Within a year of the decision Texas implemented discrimatory voting laws, proving that the federal oversight really was necessary.

[–] [email protected] 0 points 2 months ago (1 children)

What was the content of the discriminatory voting laws?

[–] [email protected] 0 points 2 months ago (1 children)

https://apnews.com/article/voting-rights-act-supreme-court-black-voters-6f840911e360c44fd2e4947cc743baa2

Within hours of a U.S. Supreme Court decision dismantling a key provision of the Voting Rights Act, Texas lawmakers announced plans to implement a strict voter ID law that had been blocked by a federal court. Lawmakers in Alabama said they would press forward with a similar law that had been on hold.

Voter ID laws for voting are discriminatory in practice in the US, especially in southern states for a mulitide of reasons including barriers to getting the IDs, easily losing them due to discriminatory law enforcement, and many minorities not getting them for other reasons.

[–] [email protected] -1 points 2 months ago (1 children)

voter ID is not discriminatory

[–] [email protected] 0 points 2 months ago* (last edited 2 months ago) (1 children)

Yes, voting ID requirements in the US are discriminatory.

https://www.lwv.org/blog/whats-so-bad-about-voter-id-laws

Restrictive voting measures are designed to maintain the power structures that benefit those in control — largely white legislators — and their legacy is still felt today.
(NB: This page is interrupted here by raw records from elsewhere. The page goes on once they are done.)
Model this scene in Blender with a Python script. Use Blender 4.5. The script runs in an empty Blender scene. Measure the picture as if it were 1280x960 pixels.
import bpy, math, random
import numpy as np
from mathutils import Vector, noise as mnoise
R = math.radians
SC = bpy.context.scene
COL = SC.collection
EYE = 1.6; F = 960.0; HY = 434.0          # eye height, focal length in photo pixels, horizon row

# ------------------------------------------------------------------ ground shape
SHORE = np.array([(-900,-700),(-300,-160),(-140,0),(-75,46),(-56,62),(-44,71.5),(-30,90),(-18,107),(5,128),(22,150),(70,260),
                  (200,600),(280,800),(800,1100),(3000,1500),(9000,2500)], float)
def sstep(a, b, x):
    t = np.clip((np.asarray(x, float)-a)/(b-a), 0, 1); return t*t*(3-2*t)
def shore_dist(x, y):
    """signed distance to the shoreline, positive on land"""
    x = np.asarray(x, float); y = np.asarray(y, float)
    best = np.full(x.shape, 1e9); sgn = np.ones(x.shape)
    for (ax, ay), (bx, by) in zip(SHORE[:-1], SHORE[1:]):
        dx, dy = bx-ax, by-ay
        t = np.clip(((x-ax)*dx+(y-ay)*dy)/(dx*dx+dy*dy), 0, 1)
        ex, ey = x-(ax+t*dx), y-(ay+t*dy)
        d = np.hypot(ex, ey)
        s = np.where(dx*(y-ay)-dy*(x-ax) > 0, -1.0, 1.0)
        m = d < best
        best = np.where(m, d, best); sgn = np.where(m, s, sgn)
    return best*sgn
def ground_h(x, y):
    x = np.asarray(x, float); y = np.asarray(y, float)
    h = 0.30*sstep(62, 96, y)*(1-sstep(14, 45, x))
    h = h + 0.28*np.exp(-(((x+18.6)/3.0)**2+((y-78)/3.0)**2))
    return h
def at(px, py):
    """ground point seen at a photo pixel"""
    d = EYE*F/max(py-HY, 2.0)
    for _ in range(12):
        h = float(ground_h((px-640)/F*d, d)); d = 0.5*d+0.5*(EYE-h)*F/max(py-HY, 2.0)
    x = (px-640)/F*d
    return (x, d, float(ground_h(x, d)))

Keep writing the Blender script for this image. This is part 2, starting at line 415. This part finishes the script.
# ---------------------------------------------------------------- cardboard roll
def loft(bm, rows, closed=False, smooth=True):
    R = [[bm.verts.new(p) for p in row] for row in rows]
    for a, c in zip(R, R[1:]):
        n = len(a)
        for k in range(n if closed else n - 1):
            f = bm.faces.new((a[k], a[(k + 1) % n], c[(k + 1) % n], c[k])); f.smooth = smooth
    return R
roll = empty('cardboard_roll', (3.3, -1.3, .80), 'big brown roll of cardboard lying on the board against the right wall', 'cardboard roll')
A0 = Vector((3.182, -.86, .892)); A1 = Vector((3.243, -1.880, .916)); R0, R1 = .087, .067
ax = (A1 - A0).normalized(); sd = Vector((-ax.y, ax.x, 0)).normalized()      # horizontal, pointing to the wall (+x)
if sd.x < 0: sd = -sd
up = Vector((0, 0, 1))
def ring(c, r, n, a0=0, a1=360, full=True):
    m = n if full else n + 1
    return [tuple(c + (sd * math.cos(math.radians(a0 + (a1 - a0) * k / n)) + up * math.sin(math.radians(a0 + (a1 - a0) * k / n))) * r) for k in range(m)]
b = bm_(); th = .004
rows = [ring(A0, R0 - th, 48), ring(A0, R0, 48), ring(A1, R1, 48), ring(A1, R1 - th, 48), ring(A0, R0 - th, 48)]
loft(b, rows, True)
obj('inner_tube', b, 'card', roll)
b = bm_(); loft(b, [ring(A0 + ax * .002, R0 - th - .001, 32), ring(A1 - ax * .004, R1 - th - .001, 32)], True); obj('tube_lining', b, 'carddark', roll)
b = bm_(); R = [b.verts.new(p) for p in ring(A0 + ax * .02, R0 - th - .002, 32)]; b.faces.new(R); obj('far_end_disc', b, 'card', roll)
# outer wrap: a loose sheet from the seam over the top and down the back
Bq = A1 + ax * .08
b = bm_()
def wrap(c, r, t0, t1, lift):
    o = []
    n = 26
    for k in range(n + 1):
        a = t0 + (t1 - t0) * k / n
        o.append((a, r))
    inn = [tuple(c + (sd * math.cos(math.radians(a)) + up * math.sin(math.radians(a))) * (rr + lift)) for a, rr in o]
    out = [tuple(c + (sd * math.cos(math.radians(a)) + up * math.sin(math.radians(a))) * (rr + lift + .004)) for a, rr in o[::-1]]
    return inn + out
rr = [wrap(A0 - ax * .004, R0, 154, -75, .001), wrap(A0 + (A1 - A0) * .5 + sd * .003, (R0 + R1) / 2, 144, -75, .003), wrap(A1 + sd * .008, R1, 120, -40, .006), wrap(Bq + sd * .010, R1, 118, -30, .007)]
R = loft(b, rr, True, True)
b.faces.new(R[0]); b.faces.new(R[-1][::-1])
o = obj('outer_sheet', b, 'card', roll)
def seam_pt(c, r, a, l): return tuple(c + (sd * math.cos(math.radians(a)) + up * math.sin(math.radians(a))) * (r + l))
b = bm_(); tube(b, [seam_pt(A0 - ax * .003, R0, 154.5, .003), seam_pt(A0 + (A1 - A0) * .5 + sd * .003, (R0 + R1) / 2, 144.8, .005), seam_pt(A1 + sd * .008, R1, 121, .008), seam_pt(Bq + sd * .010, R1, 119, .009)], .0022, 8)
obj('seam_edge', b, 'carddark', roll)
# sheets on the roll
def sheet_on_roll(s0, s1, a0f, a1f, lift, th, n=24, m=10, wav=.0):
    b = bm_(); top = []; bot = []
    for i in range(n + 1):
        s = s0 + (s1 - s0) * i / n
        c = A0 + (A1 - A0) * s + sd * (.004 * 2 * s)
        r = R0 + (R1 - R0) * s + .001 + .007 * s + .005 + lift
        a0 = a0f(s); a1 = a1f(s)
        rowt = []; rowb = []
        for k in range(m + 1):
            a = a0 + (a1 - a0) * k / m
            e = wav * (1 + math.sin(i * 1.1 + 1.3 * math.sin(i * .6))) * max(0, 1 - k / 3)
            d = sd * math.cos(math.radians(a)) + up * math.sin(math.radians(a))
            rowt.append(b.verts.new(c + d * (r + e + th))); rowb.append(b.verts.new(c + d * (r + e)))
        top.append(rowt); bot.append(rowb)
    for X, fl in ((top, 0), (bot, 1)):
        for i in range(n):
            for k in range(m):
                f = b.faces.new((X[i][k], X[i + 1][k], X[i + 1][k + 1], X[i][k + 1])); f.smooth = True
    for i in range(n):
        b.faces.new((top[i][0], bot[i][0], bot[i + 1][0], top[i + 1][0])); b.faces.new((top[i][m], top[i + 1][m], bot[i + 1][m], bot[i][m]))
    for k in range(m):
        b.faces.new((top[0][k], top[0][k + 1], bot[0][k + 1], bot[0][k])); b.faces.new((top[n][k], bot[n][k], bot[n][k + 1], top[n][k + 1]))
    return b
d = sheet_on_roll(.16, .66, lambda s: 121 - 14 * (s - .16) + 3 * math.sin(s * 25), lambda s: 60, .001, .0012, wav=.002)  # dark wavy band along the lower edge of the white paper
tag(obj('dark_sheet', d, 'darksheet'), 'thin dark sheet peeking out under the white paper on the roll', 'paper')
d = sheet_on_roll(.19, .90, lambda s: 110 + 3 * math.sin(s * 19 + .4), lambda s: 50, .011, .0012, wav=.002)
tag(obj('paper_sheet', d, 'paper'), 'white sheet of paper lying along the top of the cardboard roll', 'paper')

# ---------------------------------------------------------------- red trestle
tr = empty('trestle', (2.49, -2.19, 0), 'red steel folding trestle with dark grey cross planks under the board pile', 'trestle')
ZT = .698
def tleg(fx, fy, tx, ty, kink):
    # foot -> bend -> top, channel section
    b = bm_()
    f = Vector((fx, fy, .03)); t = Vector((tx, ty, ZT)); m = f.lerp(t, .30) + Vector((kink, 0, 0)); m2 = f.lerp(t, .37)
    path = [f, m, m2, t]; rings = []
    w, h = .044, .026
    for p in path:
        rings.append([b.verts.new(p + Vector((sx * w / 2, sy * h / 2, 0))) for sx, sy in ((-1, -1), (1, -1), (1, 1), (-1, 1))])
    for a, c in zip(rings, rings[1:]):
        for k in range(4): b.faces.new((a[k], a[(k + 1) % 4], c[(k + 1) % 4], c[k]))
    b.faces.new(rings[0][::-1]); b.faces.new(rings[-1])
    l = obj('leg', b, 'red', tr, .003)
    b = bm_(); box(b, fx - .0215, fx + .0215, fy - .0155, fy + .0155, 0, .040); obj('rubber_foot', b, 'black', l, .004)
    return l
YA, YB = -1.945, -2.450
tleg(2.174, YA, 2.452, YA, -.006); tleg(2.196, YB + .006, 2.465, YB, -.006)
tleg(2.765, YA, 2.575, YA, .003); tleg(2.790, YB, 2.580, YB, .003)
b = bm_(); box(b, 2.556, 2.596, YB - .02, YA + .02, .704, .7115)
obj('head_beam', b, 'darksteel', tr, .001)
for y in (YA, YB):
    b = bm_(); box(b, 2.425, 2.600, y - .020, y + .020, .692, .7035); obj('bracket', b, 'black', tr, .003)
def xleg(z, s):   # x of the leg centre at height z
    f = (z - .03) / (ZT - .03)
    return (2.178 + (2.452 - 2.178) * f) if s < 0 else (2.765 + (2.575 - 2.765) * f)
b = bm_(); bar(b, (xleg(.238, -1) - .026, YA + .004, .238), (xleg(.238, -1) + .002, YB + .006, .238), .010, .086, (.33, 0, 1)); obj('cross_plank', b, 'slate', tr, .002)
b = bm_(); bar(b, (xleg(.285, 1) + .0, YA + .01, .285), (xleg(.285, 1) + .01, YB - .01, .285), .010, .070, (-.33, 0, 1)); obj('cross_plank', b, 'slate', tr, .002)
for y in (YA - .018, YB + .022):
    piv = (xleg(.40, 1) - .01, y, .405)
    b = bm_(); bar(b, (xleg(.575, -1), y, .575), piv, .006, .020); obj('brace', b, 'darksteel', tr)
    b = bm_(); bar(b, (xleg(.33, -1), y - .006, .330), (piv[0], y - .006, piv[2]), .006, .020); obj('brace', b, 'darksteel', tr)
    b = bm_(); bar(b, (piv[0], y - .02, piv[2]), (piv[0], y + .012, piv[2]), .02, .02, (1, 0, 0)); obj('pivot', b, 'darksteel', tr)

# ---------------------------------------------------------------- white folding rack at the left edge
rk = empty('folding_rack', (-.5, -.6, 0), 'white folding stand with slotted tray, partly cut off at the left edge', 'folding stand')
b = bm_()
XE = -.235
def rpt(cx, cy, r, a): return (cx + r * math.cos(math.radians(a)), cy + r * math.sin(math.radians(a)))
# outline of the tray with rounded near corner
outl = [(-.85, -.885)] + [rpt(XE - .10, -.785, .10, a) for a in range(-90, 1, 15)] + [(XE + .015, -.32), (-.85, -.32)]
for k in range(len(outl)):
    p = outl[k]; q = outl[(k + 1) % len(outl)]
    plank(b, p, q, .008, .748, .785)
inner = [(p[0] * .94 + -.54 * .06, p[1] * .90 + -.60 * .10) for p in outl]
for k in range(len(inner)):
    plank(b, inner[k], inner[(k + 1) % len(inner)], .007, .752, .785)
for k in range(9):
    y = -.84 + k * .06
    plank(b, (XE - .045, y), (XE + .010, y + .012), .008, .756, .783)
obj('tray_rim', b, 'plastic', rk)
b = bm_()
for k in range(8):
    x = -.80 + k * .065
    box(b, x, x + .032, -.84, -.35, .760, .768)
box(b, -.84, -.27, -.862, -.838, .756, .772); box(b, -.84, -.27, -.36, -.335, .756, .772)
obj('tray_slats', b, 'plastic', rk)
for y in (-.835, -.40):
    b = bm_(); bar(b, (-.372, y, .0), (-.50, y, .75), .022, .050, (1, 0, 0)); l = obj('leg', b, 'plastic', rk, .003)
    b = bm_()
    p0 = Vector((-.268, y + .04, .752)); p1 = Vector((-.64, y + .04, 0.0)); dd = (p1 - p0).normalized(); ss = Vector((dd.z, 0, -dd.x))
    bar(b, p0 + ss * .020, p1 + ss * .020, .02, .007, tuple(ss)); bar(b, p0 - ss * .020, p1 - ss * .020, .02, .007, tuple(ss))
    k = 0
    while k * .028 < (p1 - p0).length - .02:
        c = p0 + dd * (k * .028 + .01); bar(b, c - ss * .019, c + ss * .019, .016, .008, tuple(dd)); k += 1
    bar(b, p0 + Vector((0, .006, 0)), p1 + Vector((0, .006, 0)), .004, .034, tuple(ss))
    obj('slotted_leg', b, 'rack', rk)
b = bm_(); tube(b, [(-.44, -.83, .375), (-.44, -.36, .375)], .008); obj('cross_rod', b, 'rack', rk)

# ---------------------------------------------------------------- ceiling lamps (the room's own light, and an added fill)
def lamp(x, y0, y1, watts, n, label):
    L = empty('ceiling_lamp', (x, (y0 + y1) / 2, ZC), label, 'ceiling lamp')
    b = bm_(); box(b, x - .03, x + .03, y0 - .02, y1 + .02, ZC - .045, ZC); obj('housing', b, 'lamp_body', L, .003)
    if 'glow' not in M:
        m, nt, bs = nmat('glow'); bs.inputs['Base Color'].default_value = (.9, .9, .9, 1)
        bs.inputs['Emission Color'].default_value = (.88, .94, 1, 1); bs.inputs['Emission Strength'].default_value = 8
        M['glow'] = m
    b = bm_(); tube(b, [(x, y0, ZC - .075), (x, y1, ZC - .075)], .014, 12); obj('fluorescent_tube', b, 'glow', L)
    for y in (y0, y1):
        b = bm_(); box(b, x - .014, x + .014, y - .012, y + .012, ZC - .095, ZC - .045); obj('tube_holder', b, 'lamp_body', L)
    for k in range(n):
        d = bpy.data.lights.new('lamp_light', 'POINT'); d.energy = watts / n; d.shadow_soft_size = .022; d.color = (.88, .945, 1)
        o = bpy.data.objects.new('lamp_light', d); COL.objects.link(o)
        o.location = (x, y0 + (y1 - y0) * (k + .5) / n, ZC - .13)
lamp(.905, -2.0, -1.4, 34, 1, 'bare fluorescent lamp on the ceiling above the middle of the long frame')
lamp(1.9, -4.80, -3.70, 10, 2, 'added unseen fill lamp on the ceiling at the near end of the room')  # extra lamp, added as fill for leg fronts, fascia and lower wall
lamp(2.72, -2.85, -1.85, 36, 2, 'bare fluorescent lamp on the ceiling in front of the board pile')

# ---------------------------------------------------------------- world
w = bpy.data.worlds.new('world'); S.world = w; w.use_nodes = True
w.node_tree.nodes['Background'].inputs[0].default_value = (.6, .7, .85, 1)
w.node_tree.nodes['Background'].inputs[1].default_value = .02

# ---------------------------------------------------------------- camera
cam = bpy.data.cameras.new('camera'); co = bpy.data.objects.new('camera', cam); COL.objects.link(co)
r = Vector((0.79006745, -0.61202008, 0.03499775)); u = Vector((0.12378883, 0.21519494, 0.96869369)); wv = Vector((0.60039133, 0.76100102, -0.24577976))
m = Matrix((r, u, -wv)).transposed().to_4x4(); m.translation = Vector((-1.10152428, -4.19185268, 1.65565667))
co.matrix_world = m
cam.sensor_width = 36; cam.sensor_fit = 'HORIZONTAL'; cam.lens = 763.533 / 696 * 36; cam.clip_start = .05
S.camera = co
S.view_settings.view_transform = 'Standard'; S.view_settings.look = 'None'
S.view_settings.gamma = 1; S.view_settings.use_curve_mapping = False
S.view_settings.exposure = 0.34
For example, Texas didn’t even sleep on it — they moved to introduce a strict voter ID law at midnight after the Supreme Court decision was handed down in 2013. That law resulted in the ineligibility of an estimated 608,470 registered voters in Texas, representing a total of about 4.5% of registered voters in the state at the time.

Other countries with universal and easily obtained IDs might not have the same outcomes, but in the US the ID requirement for voting only exists to suppress minority voting. You can find a lot of sources on how it works, but keep in mind that at the same time states added the ID requirement they also made it harder to obtain an ID.

[–] [email protected] -1 points 2 months ago

The idea that voter ID laws are pro-white-hegemony is basically racist.

That law resulted in the ineligibility of an estimated 608,470 registered voters in Texas, representing a total of about 4.5% of registered voters in the state at the time.

How did these people register to vote without ID? How, if IDs aren’t checked in that process, do we know some of those people weren’t registered twice or more?